I reviewed a paper submitted for a smallish magazine. It presented an algorithm to perform some allocation task and compared its performance to that of several other algorithms from the literature performing the same task in several ways (the results, i.e. the allocation, can be evaluated based on the usage of several different resources, so a result could use less of resource A, but more of resource B, and so on).
My opinion was that, although the algorithm was badly presented and the paper was nigh-incomprehensible, the results presented seemed good, so the authors deserved another shot at better explaining themselves, so I did not suggest to reject it altogether.
The first review round went through with a unanimous "major revisions" verdict.
Then I was asked to review the second submitted version of the paper too. In this new version, the algorithm had been compared to a much broader range of algorithms. Problem is: even though the algorithms it was being compared to changed, the comparison charts remained exactly the same, and looking at them side-by-side revealed no difference whatsoever (no explicit numerical data was provided).
What is worse is that the change was not even one-to-one.
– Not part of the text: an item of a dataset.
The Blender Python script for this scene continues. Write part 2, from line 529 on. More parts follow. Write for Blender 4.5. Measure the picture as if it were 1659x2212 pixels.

In the first submission, the algorithm (let's call it A) was compared with the same three other algorithms in all categories (resource A usage, resource B usage etc.) while in the second submission, each resource comparison involved different algorithms, so for example, A was compared to B,C and D in resource A utilization, but it was compared to C, E and F in resource B utilization, and so on.
Nonetheless, each chart in the second submission was identical to one from the first submission.
At this point, I was fairly certain that at least the second round of comparisons had been completely faked, i.e. the authors just changed the labels on the charts.
Asking one of my senior coworkers, I was advised to just ignore the issue and to not raise a ruckus, since this issue has a high chance of backfiring: we are not an academic institution, we are the R&D department of a pretty small private firm, hence we have very little political weight and scientific reputation.
I am wondering if I really should raise this issue with the editor, with whom my firm has business relations, as we are partners in several government-funded projects, or I should heed the advice of my colleague.
While the paper has very little chance of being published as the second submission is also nigh-unreadable, a co-author of this paper has an extremely high h-index (100+), hence I feel if my suspicion is founded, it really should be brought to the light.